[Given exercise] Work out the number of lines in the listing that include the string "scene". Reply with that number alone.
*** Data shown
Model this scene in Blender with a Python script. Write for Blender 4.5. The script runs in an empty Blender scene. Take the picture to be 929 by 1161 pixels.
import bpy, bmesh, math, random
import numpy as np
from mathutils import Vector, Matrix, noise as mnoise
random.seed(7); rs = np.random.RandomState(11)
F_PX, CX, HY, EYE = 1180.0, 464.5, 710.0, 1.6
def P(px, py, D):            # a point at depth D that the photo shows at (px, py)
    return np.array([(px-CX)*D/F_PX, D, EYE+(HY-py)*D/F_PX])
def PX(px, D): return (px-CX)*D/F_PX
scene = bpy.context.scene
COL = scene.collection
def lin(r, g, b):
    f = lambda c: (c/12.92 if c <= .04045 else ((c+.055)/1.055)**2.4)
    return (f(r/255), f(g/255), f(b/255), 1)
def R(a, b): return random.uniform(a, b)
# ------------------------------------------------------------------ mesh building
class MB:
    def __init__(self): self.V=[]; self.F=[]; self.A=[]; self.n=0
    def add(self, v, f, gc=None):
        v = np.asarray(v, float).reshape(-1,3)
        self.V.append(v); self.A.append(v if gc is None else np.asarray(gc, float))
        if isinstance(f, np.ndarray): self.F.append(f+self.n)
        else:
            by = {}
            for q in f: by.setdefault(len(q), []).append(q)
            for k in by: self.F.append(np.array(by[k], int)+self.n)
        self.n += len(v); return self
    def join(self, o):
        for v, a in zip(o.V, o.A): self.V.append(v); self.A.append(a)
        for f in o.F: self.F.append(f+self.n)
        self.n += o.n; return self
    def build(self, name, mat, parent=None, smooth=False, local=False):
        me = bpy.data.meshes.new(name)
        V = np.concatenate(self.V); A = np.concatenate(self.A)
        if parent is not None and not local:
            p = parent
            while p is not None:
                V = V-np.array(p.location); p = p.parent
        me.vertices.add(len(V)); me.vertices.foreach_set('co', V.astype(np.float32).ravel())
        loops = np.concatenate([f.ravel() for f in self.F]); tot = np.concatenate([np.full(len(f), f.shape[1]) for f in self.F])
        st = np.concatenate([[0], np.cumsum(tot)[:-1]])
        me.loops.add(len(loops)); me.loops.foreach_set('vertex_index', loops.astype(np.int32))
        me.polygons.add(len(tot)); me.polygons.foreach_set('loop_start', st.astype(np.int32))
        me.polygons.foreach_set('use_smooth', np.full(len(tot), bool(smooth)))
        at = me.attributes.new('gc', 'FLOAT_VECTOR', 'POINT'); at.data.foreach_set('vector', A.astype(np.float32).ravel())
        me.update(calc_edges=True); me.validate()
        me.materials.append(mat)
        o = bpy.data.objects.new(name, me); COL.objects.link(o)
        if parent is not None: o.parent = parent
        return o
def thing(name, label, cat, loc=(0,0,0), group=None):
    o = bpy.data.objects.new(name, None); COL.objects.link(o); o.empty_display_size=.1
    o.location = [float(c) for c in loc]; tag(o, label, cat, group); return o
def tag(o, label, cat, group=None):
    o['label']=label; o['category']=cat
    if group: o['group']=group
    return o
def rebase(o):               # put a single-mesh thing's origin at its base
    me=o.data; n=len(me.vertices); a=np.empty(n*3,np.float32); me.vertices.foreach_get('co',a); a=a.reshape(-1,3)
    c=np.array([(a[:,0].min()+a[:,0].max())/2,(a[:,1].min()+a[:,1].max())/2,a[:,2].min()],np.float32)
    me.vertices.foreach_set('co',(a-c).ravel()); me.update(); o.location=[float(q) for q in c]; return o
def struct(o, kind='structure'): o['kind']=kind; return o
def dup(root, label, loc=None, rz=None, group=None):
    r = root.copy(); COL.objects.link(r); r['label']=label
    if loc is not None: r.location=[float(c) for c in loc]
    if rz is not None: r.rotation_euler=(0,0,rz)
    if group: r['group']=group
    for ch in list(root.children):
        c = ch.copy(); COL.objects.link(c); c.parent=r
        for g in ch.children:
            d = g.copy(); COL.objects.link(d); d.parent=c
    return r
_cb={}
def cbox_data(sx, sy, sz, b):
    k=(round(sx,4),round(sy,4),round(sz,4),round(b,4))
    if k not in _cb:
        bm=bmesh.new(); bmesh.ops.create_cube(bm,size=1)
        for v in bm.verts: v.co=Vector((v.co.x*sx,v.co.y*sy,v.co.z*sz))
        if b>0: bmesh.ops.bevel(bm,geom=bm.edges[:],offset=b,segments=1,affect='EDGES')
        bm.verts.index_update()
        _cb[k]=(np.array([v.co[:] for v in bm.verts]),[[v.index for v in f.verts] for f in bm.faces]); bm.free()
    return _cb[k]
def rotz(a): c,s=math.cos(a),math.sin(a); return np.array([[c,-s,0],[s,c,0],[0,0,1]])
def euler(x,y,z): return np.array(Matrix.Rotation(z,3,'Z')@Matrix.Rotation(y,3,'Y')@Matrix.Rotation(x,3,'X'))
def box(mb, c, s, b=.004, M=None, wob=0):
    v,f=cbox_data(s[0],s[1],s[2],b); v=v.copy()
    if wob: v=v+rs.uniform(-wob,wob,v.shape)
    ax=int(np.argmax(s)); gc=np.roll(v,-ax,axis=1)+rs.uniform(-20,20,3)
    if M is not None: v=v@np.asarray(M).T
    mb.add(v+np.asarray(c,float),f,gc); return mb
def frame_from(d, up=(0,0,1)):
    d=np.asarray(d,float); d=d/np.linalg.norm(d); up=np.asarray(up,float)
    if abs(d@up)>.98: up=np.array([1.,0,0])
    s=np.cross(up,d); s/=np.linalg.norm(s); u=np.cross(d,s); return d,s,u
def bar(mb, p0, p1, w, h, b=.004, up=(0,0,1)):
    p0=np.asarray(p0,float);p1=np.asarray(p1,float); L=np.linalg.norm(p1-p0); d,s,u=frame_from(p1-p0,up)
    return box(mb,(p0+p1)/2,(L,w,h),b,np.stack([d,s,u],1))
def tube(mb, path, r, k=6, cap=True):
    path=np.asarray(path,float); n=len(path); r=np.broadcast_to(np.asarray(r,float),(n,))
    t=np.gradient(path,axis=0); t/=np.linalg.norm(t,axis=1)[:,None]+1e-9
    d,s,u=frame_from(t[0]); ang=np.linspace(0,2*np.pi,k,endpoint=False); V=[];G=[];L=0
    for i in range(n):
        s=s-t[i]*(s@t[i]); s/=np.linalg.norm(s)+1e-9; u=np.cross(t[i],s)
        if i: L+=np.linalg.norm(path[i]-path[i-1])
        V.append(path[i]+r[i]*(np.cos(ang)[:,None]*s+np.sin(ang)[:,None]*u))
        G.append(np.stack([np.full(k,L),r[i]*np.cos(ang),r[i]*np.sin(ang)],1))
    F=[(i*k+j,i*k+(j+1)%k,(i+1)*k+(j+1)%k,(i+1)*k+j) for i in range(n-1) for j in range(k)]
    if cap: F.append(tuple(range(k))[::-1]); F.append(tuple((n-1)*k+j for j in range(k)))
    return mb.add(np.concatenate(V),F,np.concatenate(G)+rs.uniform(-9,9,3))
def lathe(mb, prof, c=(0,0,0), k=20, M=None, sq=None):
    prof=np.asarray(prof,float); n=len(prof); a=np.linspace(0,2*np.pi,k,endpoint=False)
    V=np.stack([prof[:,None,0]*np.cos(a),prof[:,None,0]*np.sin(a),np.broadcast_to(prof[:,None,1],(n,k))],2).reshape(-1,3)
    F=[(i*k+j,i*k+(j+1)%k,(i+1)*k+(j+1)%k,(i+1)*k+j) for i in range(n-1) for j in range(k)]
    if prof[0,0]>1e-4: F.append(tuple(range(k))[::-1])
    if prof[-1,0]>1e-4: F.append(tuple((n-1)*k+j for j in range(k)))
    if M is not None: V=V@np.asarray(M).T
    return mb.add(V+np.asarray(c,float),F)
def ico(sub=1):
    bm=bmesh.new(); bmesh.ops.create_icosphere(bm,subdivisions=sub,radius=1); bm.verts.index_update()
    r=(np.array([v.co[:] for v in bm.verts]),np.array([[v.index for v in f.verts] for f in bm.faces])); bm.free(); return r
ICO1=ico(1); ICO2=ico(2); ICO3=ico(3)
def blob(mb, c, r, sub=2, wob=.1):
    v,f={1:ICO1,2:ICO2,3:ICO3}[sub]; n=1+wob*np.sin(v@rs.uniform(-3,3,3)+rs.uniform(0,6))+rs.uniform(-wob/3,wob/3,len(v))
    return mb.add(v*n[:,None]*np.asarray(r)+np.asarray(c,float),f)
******
[Solution to the problem] 3